The highlight of last week's electoral campaign news was the announcement by Lawrence Gonzi that a Nationalist Party had been converted into the only genuine Green party on the island. You were one of the first people in Malta to defend the idea that there were limits to economic growth because of environmental considerations. This happened probably because of your involvement with the founders of the Club of Rome, Alexander King and Aurelio Beccei, who were also colleagues of yours on the Council of the International Ocean Institute at the University of Malta. Do you think that the PN has really had a Road-of-Damascus-type experience?

The Prime Minister certainly seems to have realised the truth of another argument that I have been stating over some years. A most important factor in any crucial policy question in Malta is space. That is why the body that was originally envisaged as a land-use regulator very quickly changed into the sole dominant planning authority over all aspects of the social and economic life of our islands.

If anyone doubts the overriding power of the body, the name of which is now Malta Environment and Planning Authority, let me just say this - the development of higher education in Malta at the time I was University Rector was entirely conditioned and, in fact, constricted by the Planning Authority (as it was then known). The council of the University would decide, for instance, that it should accept a munificent offer from abroad to build a special school on University grounds to serve basically as a kind of laboratory for the Faculty of Education or that courses in project management should be set up in the Faculty of Architecture for which purpose some buildings had to be adapted.

But it was impossible to carry out these projects because the Planning Authority would not authorise the University to erect the required buildings - on the ground that it did not consider that the objectives for which permission was required were the proper priorities. I was advised that the Planning Authority legally had the power to do what it was doing, namely dictate to the University what the priorities in higher education were.

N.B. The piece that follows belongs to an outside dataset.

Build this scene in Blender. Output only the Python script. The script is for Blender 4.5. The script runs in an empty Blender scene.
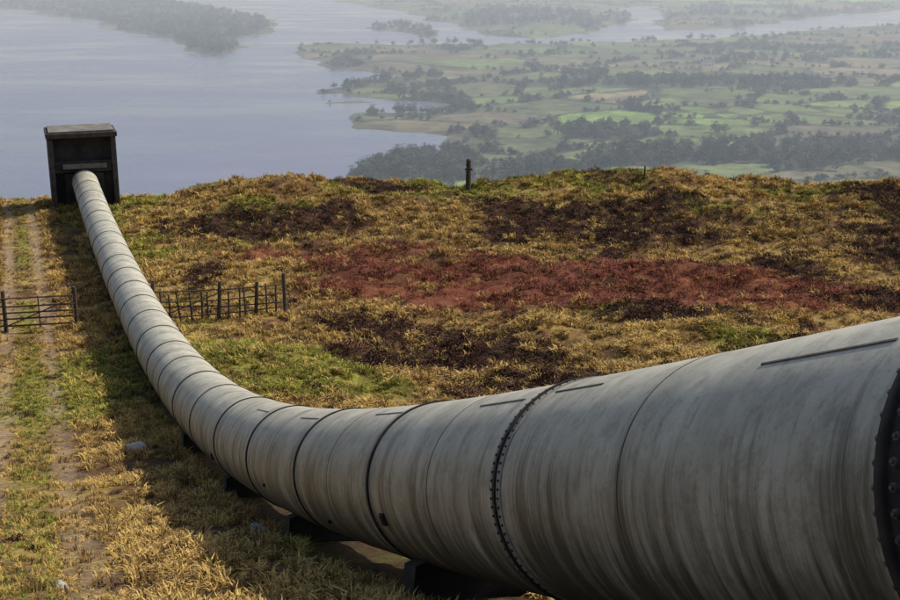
import bpy, math, random
import numpy as np
from mathutils import Vector
random.seed(3); rng=np.random.default_rng(7)
sc=bpy.context.scene
sc.view_settings.view_transform='Standard'; sc.view_settings.look='None'; sc.view_settings.exposure=0

# ---------------------------------------------------------------- noise
def h2(xi,yi,seed):
    n=(xi.astype(np.int64)*374761393+yi.astype(np.int64)*668265263+seed*974634777)&0xffffffff
    n=((n^(n>>13))*1274126177)&0xffffffff
    n=n^(n>>16)
    return n/4294967295.0
def vn(x,y,seed=0):
    x=np.asarray(x,float); y=np.asarray(y,float)
    xi=np.floor(x); yi=np.floor(y); fx=x-xi; fy=y-yi
    fx=fx*fx*fx*(fx*(fx*6-15)+10); fy=fy*fy*fy*(fy*(fy*6-15)+10)
    a=h2(xi,yi,seed); b=h2(xi+1,yi,seed); c=h2(xi,yi+1,seed); d=h2(xi+1,yi+1,seed)
    return ((a+(b-a)*fx)*(1-fy)+(c+(d-c)*fx)*fy)*2-1
def fbm(x,y,o=4,seed=0):
    s=0; a=1; t=0
    for i in range(o):
        c,sn=math.cos(i*1.3),math.sin(i*1.3)
        s=s+a*vn((x*c-y*sn)*2**i+i*17.3,(x*sn+y*c)*2**i-i*9.1,seed+i); t+=a*a; a*=.5
    return s/math.sqrt(t)
def ss(a,b,x):
    t=np.clip((x-a)/(b-a),0,1); return t*t*(3-2*t)

# ---------------------------------------------------------------- materials
def mat(name):
    m=bpy.data.materials.new(name); m.use_nodes=True
    nt=m.node_tree; b=nt.nodes['Principled BSDF']; return m,nt,b
def N(nt,t,**k):
    n=nt.nodes.new(t)
    for a,v in k.items(): setattr(n,a,v)
    return n
def ramp(nt,src,stops):
    r=N(nt,'ShaderNodeValToRGB'); e=r.color_ramp.elements
    while len(e)<len(stops): e.new(.5)
    for i,(p,c) in enumerate(stops):
        e[i].position=p; e[i].color=(*c,1) if len(c)==3 else c
    nt.links.new(src,r.inputs[0]); return r
def noise(nt,scale,detail=6,rough=.6,vec=None):
    n=N(nt,'ShaderNodeTexNoise'); n.inputs['Scale'].default_value=scale
    n.inputs['Detail'].default_value=detail; n.inputs['Roughness'].default_value=rough
    if vec is not None: nt.links.new(vec,n.inputs['Vector'])
    return n
def mix(nt,f,a,b,mode='MIX'):
    m=N(nt,'ShaderNodeMix',data_type='RGBA',blend_type=mode)
    for i,v in ((0,f),(6,a),(7,b)):
        if hasattr(v,'links'): nt.links.new(v,m.inputs[i])
        elif i==0: m.inputs[0].default_value=v
        else: m.inputs[i].default_value=(*v,1)
    return m.outputs[2]
def simple(name,ca,cb,scale=3,rough=.85,bump=.3,spec=.3):
    m,nt,b=mat(name); g=N(nt,'ShaderNodeNewGeometry')
    n=noise(nt,scale,7,.65,g.outputs['Position'])
    r=ramp(nt,n.outputs[0],[(.3,ca),(.7,cb)])
    nt.links.new(r.outputs[0],b.inputs['Base Color'])
    b.inputs['Roughness'].default_value=rough; b.inputs['Specular IOR Level'].default_value=spec
    bp=N(nt,'ShaderNodeBump'); bp.inputs['Strength'].default_value=bump; bp.inputs['Distance'].default_value=.03
    nt.links.new(n.outputs[0],bp.inputs['Height']); nt.links.new(bp.outputs[0],b.inputs['Normal'])
    return m
def vcol_mat(name,fine,bumpd):
    m,nt,b=mat(name); g=N(nt,'ShaderNodeNewGeometry'); a=N(nt,'ShaderNodeVertexColor',layer_name='Col')
    n1=noise(nt,fine,8,.78,g.outputs['Position']); r1=ramp(nt,n1.outputs[0],[(.32,(.28,.25,.22)),(.5,(1,1,1)),(.68,(1.7,1.6,1.4))])
    c=mix(nt,1,a.outputs[0],r1.outputs[0],'MULTIPLY')
    nt.links.new(c,b.inputs['Base Color']); b.inputs['Roughness'].default_value=.95; b.inputs['Specular IOR Level'].default_value=.1
    bp=N(nt,'ShaderNodeBump'); bp.inputs['Strength'].default_value=.9; bp.inputs['Distance'].default_value=bumpd
    nt.links.new(n1.outputs[0],bp.inputs['Height']); nt.links.new(bp.outputs[0],b.inputs['Normal'])
    return m

# ---------------------------------------------------------------- mesh helpers
def obj(name,verts,faces,m=None,parent=None,smooth=False):
    me=bpy.data.meshes.new(name); me.from_pydata([tuple(v) for v in verts],[],[tuple(f) for f in faces]); me.update()
    if m: me.materials.append(m)
    if smooth: me.polygons.foreach_set('use_smooth',[True]*len(me.polygons))
    o=bpy.data.objects.new(name,me); sc.collection.objects.link(o)
    if parent: o.parent=parent
    return o
def empty(name):
    o=bpy.data.objects.new(name,None); sc.collection.objects.link(o); o.empty_display_size=.5; return o
def grid_obj(name,X,Y,Z,cols,m):
    r,c=X.shape
    me=bpy.data.meshes.new(name); nv=r*c
    co=np.stack([X,Y,Z],-1).reshape(-1,3).astype(np.float32)
    i=np.arange(nv).reshape(r,c); f=np.stack([i[:-1,:-1],i[:-1,1:],i[1:,1:],i[1:,:-1]],-1).reshape(-1,4)
    me.vertices.add(nv); me.vertices.foreach_set('co',co.ravel())
    me.loops.add(f.size); me.loops.foreach_set('vertex_index',f.ravel().astype(np.int32))
    me.polygons.add(len(f)); me.polygons.foreach_set('loop_start',np.arange(0,f.size,4,dtype=np.int32))
    me.polygons.foreach_set('loop_total',np.full(len(f),4,dtype=np.int32))
    me.update(calc_edges=True); me.polygons.foreach_set('use_smooth',np.ones(len(f),bool))
    ca=me.color_attributes.new('Col','FLOAT_COLOR','POINT')
    cc=np.ones((nv,4),np.float32); cc[:,:3]=cols.reshape(-1,3); ca.data.foreach_set('color',cc.ravel())
    me.materials.append(m)
    o=bpy.data.objects.new(name,me); sc.collection.objects.link(o); return o
class MB:
    def __init__(s): s.v=[]; s.f=[]
    def add(s,v,f):
        o=len(s.v); s.v+= [tuple(p) for p in v]; s.f+=[tuple(i+o for i in q) for q in f]
    def box(s,c,ax,ay,az,jit=0):
        c=Vector(c); ax,ay,az=Vector(ax),Vector(ay),Vector(az)
        v=[c+sx*ax+sy*ay+sz*az+Vector((random.uniform(-jit,jit),)*3) for sz in(-1,1) for sx,sy in((-1,-1),(1,-1),(1,1),(-1,1))]
        s.add(v,[(0,3,2,1),(4,5,6,7),(0,1,5,4),(1,2,6,5),(2,3,7,6),(3,0,4,7)])
    def cyl(s,a,b,ra,rb,n=8,wob=0):
        a,b=Vector(a),Vector(b); t=(b-a).normalized(); q=t.orthogonal().normalized(); w=t.cross(q)
        v=[]
        for p,r in((a,ra),(b,rb)):
            for k in range(n):
                an=2*math.pi*k/n; v.append(p+(q*math.cos(an)+w*math.sin(an))*r*(1+random.uniform(-wob,wob)))
        f=[(k,(k+1)%n,n+(k+1)%n,n+k) for k in range(n)]+[tuple(range(n))[::-1],tuple(range(n,2*n))]
        s.add(v,f)
    def make(s,name,m,parent=None,smooth=False): return obj(name,s.v,s.f,m,parent,smooth)

# ---------------------------------------------------------------- hillside profile
PY=np.array([-20,-10,0,6.6,7.46,8.6,10.2,12.5,16.1,22.5,35.6,47.3,58.5,74.3,90,98.4,110.])
PZ=np.array([9.5,4.75,.05,-3.02,-3.44,-3.97,-4.7,-5.7,-7.2,-9.75,-13.4,-15.6,-16.9,-18.0,-18.4,-18.5,-18.7])
pf=np.polyfit(PY,PZ,7)
def pz(y): return np.polyval(pf,np.clip(y,-18,106))+np.where(np.asarray(y)<-18,-( np.asarray(y)+18)*.45,0)
def px(y): return 4.85-.345*np.asarray(y,float)
def off(x,y): return (x-px(y))/1.058
def ell(x,y,cx,cy,rx,ry,s=0,amp=.45):
    return 1-np.sqrt(((x-cx)/rx)**2+((y-cy)/ry)**2)
def masks(x,y):
    n=fbm(x/6,y/5,5,21)*.5+fbm(x/1.6,y/1.3,3,25)*.30
    H=[(0,54,7,4.5),(5,48.5,7,3.4),(-3,59,5,2.8),(11,61,6,2.2),(10,90,13,7.5),(-11,88,9,6),(21,76,3,7),(-6,100,3,2.5),
       (33,80,7.5,17),(34,97,8,5),(-15,72,2.2,6),(24,66,4,2),(-21,87,1.5,6),(17,53,5,2.8),(60,80,14,20)]
    h=np.full(np.shape(x),-.7)
    for e in H: h=np.maximum(h,ell(x,y,*e)*1.15)
    h=ss(-.05,.38,h-.13+n*.8)
    g=ss(.0,.4,fbm(x/7,y/7,5,51)*.85+1.0*np.maximum(ell(x,y,-10,49,8,8),-.6)+.42+.4*ss(84,98,y)-.65*(off(x,y)<-1))
    r=np.maximum(ell(x,y,8,70,16,8.5),np.maximum(ell(x,y,-7,79,8,4)*.35,ell(x,y,15,67,11,5.5)))
    r=ss(-.15,.25,r+n*.5)*(1-h*.8)
    o=off(x,y); h=h*ss(3,4.5,np.abs(o))*(1-ss(-12,-3,-np.abs(o))*(o<0))
    return h,r,g
def Hh(x,y):
    x=np.asarray(x,float); y=np.asarray(y,float)
    o=off(x,y)
    base=pz(y)-1.62+.16*np.exp(-(o/2.5)**2)
    base=base-.5*ss(-19,-27,x)*ss(60,95,y)
    base=base+.9*ss(4,12,o)*ss(80,98,y)
    base=base+.9*np.exp(-((x+9.5)/4)**2-((y-50)/5)**2)
    cor=ss(3,10,np.abs(o+1))
    base=base+cor*(.5*fbm(x/14,y/14,3,1)+.48*fbm(x/4.5,y/4.5,3,5))+(.3+.7*cor)*.17*fbm(x/1.1,y/1.1,3,9)+(.25+.75*cor)*.28*np.maximum(fbm(x/2.2,y/2.2,2,15),0)
    base=base-.05*np.exp(-((o+4.2)/.35)**2)-.05*np.exp(-((o+6.0)/.35)**2)
    h,r,g=masks(x,y); base=base+.14*h
    yc=102+2.5*fbm(x/16,0*x,2,77)
    d=np.maximum(y-yc,0); drop=np.where(d<8,d*d*.035,8*8*.035+(d-8)*.52)
    return np.maximum(base-drop,-156)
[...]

Now I had been a prime promoter of the setting up of the Planning Authority in the hope that it would put to an end the notorious abuses that had taken place under the Labour government. The Planning Authority had been set up to be a bulwark against corruption. But in its legal setting up it was given such nearly absolute and all comprehensive powers that sooner or later it was bound to provide yet further proof of the truth of Lord Acton's famous dictum: "Power tends to corrupt and absolute power corrupts absolutely."

So you agree with Gonzi's personal assumption of the responsibility to reform Mepa if he is re- elected?

The proposition that I am wholeheartedly supporting is rather that Mepa should be responsible in any case to whoever is the Prime Minister. This is consistent with two other views that I have been defending lately and that have been disagreed with even by a few friends. The first is that the Prime Minister's role has, in fact, become here as elsewhere a Presidential function.

Secondly, that spatial decisions have become almost generally among the most important political decisions and that in Malta they are paramount. It is not just that we are a small island, although a sovereign state too, but that "outsmarting" our smallness is, as I have argued previously, the next big step that we have to take in the progression from independence to membership of the European Union to locating ourselves in an appropriate niche in cyberspace; it could be as champions of open access systems that correspond in the social context, consequent upon the electronic revolution, to what co-operatives were in agricultural societies and what workers' councils were in industrial societies.

Open access systems represent the participating dimension in the management of power systems; i.e. the hallmark of Christian Democracy and Catholic Social teaching. Our championing of open access in cyberspace is the logical continuation of our successful proposition of the "common heritage of mankind" principle at the UN in the Law of the Sea and in International Law and governance more generally. It could be even more important in its practical consequences for Malta as a small island state than even the holistic approach to marine space has so far proved to be. Spatial planning is already recognised to be of primary importance in the Blue Paper published by EU Commissioner Joe Borg that is due for major discussion on March 11, when presumably we will have a new Cabinet.

Coastal zone management is a major item in the Mediterranean Regional Plan for Sustainable Development. There can be no doubt that even internally consideration of space will be a key factor in determining Malta's success or failure in the future.

The Prime Minister's stance vis-à-vis Mepa should not be reduced to his determination to remove any smell of sleaze and ensure consistency. It even goes beyond redressing the environmental balance, in similar fashion to his redressing of the financial deficit. It is an integral part of his 'Vision 2015'.

In his Borg Olivier Memorial Lecture, on November 5, 2007, Gonzi said: "The biggest obstacle to Maltese development is the smallness of our country. How are we to reconcile the diverse uses of the space that we have - economic, social and cultural - so that as far as possible everybody can enjoy it without spoiling it?

However, these are not just challenges; they are also opportunities. Information technology can help us transcend in some ways our smallness. And, above all, the new importance of the sea .... shows that we can enlarge our space, so to say according to the criteria of the Lisbon Agenda, that is with environmental sensitivity while becoming more competitive". (My translation from the Maltese original).